Your goal.
Copy the full set of lines exactly as given.

Supplied data.
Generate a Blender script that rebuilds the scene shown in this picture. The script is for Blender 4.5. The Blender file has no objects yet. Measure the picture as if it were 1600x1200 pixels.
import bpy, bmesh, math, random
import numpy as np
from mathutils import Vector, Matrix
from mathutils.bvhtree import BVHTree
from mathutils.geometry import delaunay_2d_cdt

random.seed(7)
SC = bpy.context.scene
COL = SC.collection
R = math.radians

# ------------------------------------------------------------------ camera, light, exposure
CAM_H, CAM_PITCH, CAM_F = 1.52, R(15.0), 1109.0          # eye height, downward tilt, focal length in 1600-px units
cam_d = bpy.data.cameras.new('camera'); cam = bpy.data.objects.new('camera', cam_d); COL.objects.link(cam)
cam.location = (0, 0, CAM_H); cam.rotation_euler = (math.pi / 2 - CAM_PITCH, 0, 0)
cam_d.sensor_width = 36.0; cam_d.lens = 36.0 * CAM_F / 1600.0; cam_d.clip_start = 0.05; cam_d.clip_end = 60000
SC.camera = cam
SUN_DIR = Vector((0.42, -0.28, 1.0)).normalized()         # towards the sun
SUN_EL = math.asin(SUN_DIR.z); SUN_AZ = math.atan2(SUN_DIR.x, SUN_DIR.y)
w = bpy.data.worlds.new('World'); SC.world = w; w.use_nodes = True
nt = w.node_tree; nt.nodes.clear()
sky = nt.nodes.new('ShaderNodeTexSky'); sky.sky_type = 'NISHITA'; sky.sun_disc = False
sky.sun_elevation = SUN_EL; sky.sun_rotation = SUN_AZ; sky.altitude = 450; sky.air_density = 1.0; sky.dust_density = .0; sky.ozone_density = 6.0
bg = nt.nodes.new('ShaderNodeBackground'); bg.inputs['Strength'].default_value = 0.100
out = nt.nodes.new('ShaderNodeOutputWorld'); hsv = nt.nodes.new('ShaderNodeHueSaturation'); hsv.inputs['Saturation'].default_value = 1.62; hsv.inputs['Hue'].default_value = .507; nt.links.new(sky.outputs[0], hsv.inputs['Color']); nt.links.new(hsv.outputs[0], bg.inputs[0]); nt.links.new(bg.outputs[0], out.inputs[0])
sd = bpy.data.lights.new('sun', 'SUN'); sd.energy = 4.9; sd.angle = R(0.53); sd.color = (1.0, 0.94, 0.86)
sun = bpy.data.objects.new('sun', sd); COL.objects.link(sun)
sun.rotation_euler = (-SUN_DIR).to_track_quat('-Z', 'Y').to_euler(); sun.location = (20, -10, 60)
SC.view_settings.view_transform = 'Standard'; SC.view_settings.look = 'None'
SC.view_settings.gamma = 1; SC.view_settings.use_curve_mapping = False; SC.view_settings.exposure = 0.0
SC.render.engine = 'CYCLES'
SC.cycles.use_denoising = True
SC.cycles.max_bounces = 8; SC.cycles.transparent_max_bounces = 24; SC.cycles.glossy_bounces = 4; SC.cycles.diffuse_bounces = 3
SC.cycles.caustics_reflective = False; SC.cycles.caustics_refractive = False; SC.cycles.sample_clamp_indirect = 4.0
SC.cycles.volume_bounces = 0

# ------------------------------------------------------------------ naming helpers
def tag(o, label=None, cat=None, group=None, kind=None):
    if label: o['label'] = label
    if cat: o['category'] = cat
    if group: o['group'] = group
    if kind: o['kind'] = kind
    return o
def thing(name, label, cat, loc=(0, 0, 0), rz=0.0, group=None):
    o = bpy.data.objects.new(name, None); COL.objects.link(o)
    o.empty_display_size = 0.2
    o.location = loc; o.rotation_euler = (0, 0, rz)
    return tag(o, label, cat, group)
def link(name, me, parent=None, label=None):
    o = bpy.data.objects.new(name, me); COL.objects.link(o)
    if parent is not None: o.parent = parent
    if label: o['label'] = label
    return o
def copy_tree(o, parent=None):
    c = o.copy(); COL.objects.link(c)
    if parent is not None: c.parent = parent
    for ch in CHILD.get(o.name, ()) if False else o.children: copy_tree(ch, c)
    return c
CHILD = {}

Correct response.
Generate a Blender script that rebuilds the scene shown in this picture. The script is for Blender 4.5. The Blender file has no objects yet. Measure the picture as if it were 1600x1200 pixels.
import bpy, bmesh, math, random
import numpy as np
from mathutils import Vector, Matrix
from mathutils.bvhtree import BVHTree
from mathutils.geometry import delaunay_2d_cdt

random.seed(7)
SC = bpy.context.scene
COL = SC.collection
R = math.radians

# ------------------------------------------------------------------ camera, light, exposure
CAM_H, CAM_PITCH, CAM_F = 1.52, R(15.0), 1109.0          # eye height, downward tilt, focal length in 1600-px units
cam_d = bpy.data.cameras.new('camera'); cam = bpy.data.objects.new('camera', cam_d); COL.objects.link(cam)
cam.location = (0, 0, CAM_H); cam.rotation_euler = (math.pi / 2 - CAM_PITCH, 0, 0)
cam_d.sensor_width = 36.0; cam_d.lens = 36.0 * CAM_F / 1600.0; cam_d.clip_start = 0.05; cam_d.clip_end = 60000
SC.camera = cam
SUN_DIR = Vector((0.42, -0.28, 1.0)).normalized()         # towards the sun
SUN_EL = math.asin(SUN_DIR.z); SUN_AZ = math.atan2(SUN_DIR.x, SUN_DIR.y)
w = bpy.data.worlds.new('World'); SC.world = w; w.use_nodes = True
nt = w.node_tree; nt.nodes.clear()
sky = nt.nodes.new('ShaderNodeTexSky'); sky.sky_type = 'NISHITA'; sky.sun_disc = False
sky.sun_elevation = SUN_EL; sky.sun_rotation = SUN_AZ; sky.altitude = 450; sky.air_density = 1.0; sky.dust_density = .0; sky.ozone_density = 6.0
bg = nt.nodes.new('ShaderNodeBackground'); bg.inputs['Strength'].default_value = 0.100
out = nt.nodes.new('ShaderNodeOutputWorld'); hsv = nt.nodes.new('ShaderNodeHueSaturation'); hsv.inputs['Saturation'].default_value = 1.62; hsv.inputs['Hue'].default_value = .507; nt.links.new(sky.outputs[0], hsv.inputs['Color']); nt.links.new(hsv.outputs[0], bg.inputs[0]); nt.links.new(bg.outputs[0], out.inputs[0])
sd = bpy.data.lights.new('sun', 'SUN'); sd.energy = 4.9; sd.angle = R(0.53); sd.color = (1.0, 0.94, 0.86)
sun = bpy.data.objects.new('sun', sd); COL.objects.link(sun)
sun.rotation_euler = (-SUN_DIR).to_track_quat('-Z', 'Y').to_euler(); sun.location = (20, -10, 60)
SC.view_settings.view_transform = 'Standard'; SC.view_settings.look = 'None'
SC.view_settings.gamma = 1; SC.view_settings.use_curve_mapping = False; SC.view_settings.exposure = 0.0
SC.render.engine = 'CYCLES'
SC.cycles.use_denoising = True
SC.cycles.max_bounces = 8; SC.cycles.transparent_max_bounces = 24; SC.cycles.glossy_bounces = 4; SC.cycles.diffuse_bounces = 3
SC.cycles.caustics_reflective = False; SC.cycles.caustics_refractive = False; SC.cycles.sample_clamp_indirect = 4.0
SC.cycles.volume_bounces = 0

# ------------------------------------------------------------------ naming helpers
def tag(o, label=None, cat=None, group=None, kind=None):
    if label: o['label'] = label
    if cat: o['category'] = cat
    if group: o['group'] = group
    if kind: o['kind'] = kind
    return o
def thing(name, label, cat, loc=(0, 0, 0), rz=0.0, group=None):
    o = bpy.data.objects.new(name, None); COL.objects.link(o)
    o.empty_display_size = 0.2
    o.location = loc; o.rotation_euler = (0, 0, rz)
    return tag(o, label, cat, group)
def link(name, me, parent=None, label=None):
    o = bpy.data.objects.new(name, me); COL.objects.link(o)
    if parent is not None: o.parent = parent
    if label: o['label'] = label
    return o
def copy_tree(o, parent=None):
    c = o.copy(); COL.objects.link(c)
    if parent is not None: c.parent = parent
    for ch in CHILD.get(o.name, ()) if False else o.children: copy_tree(ch, c)
    return c
CHILD = {}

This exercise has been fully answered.